Capturing Wildlife - Point of View

When photographing wildlife, your position relative to the subject's can make a huge difference in the appearance of the image. To illustrate this, I use several photos of a green iguana taken recently. Not a dramatic scenario, but the images can reveal subtle, yet obvious affects when you move around a subject. Fortunately, this subject stayed still mostly and allowed me to come close (within 15 feet).

Take a look at the two images above, both shot from the same point of view. Both are unedited so you can see the initial results out of the camera. You can see that the sunlight is coming from the left over my shoulder. This is most evident in the second photo where the iguana turned it head and his profile became shadowed. I wanted to get some good shots of this big guy, but was not happy with that vantage point for several reasons. First, side light can be tricky, so I wanted to move into a position that would place the sun more directly behind me and give me more leverage when the animal moved its head in different directions. Second, I wanted a frontal view of the iguana and isolate its head and neck region. And third, I did not like the background. Moving myself to the left several feet would address each of those issues.

After quietly and slowly moving into position, I took the image above (unedited). You can see the lighting is better, catching the iguana's profile nicely. But I still have a messy background and blades of grass in the foreground interfered with the profile. Getting closer was one possible solution to isolate the profile; here's the next result (also unedited) after I moved in a couple feet (BTW, I was sitting on the ground at eye level).

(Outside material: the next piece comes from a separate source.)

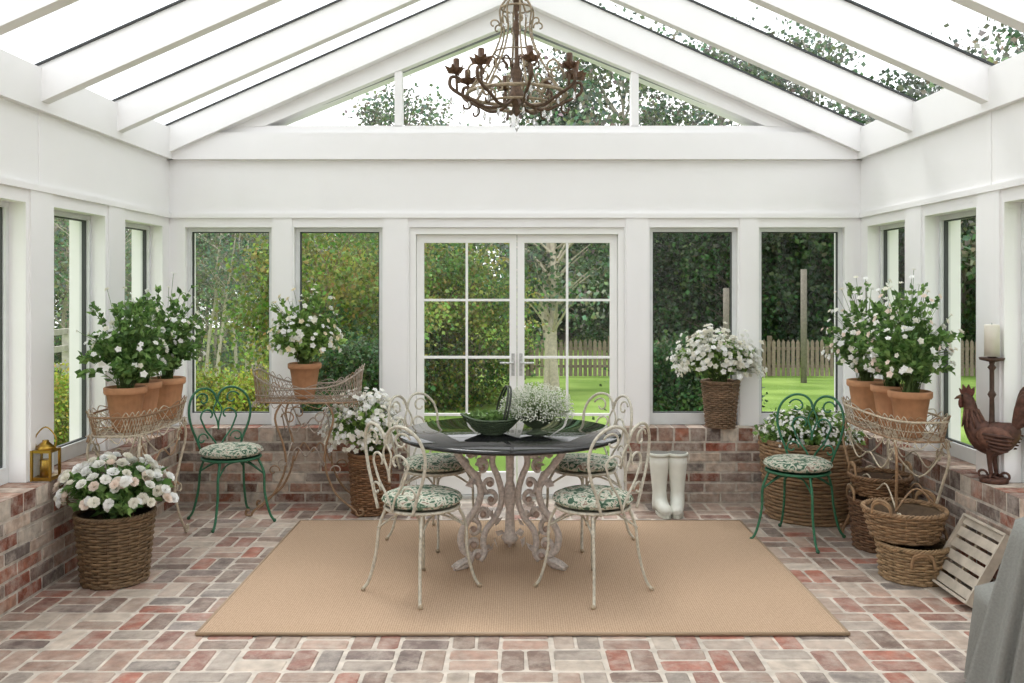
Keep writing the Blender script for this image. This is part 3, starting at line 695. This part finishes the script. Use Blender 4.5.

You can still see the out-of-focus grasses in the top right corner, but at least now, more of the frame is filled with the iguana profile, thus, minimizing the background. But I was still not happy with the results. The photo above is one of a million shots of an iguana. Cool to look at, but I wanted something more compelling. I moved to the left some more. The iguana started making gestures that indicated he was feeling threatened. Male green iguanas are territorial and will bob their head up and down to flaunt their dewlap (what you see in the first photo).To capture this, I needed a vertical angle. In addition, going vertical would help isolate the iguana from its surroundings. Here's the next result (edited, without cropping).

I liked this one much better, the background is cleaner and you can barely tell there are out-of-focus grasses in the top right area of the shot. The animal is giving me its classic stare, you can see its dewlap folded in front and those large bulbous jowls with the subtempanic shields are amazing! I really like how the high angle of the sun casts shadows within the folds of its chin. Soon after, the iguana lost its patience and slowly turned away to move on. He walked in a direction that kept him in full sunlight and I was able to capture one last display of dominance (edited with no cropping).

He then gave me one more classic iguana side glance before moving on into the shadows of the brush (also edited, with no cropping).

The bottom line is that sometimes, you have to negotiate your position in order to achieve the best angle. Look around you, pay attention to the sunlight direction and the surroundings near the animal. Background should always be considered. The way you approach a wild animal will also determine the success. It goes without saying, always approach animals with care and caution, not just for your own safety but to not scare the animal away. Animals will flee in fear, but they sometimes react aggressively, so you just have to stay aware. The more you understand animal behavior, the better.